Die Messstation in Karlsruhe, die gemeinsam mit der Schweiz betriebene Messstation in Weil am Rhein und die gemeinsam mit den Ländern Rheinland-Pfalz und Hessen betriebene Station in Worms sind wichtige Säulen des Warn- und Alarmplans Rhein. An diesen werden täglich Proben entnommen und auf ein breites Spektrum an Schadstoffen analysiert.

Messstation Karlsruhe

Messstation Karlsruhe

 

Sauerstoffregelement Neckar
Der Neckar zwischen Plochingen und Mannheim fließt wegen der 27 Staustufen besonders langsam.

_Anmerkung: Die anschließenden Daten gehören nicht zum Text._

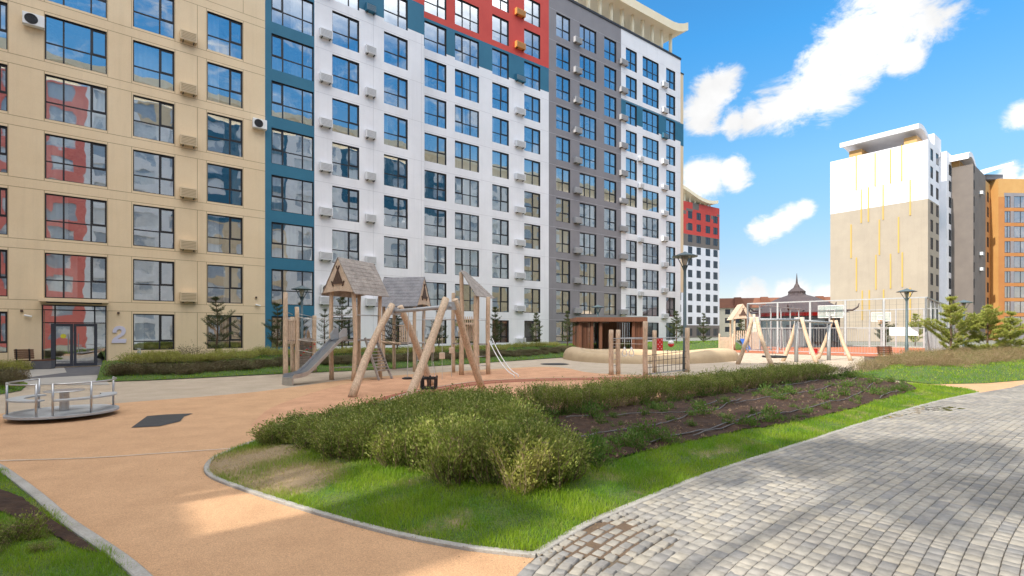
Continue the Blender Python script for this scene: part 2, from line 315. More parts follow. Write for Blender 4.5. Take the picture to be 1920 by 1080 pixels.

Die dichte räumliche Besiedlung im Einzugssgebiet des Neckars bedingt zudem einen hohen, nährstoffreichen Abwasseranteil durch Kläranlagen. Besonders in den Sommermonaten kann es zu einer starken Entwicklung von Algen kommen, die beim Absterben große Mengen organischen Materials produzieren. Beim Abbau dieses organischen Materials kann es zu gefährlichen Sauerstoffdefiziten für viele Wasserlebewesen kommen. Der aktuelle Sauerstoffgehalt wird mit den Online-Messstationen kontinuierlich erfasst. Bei kritischen Gehalten unter 4 mg Sauerstoff/Liter wird eine Warnmeldung ausgelöst. Es werden daraufhin Belüftungsmaßnahmen an den Kraftwerken, Wehren und der Kläranlage der Stadt Stuttgart ergriffen, um den Sauerstoffgehalt kurzfristig zu erhöhen.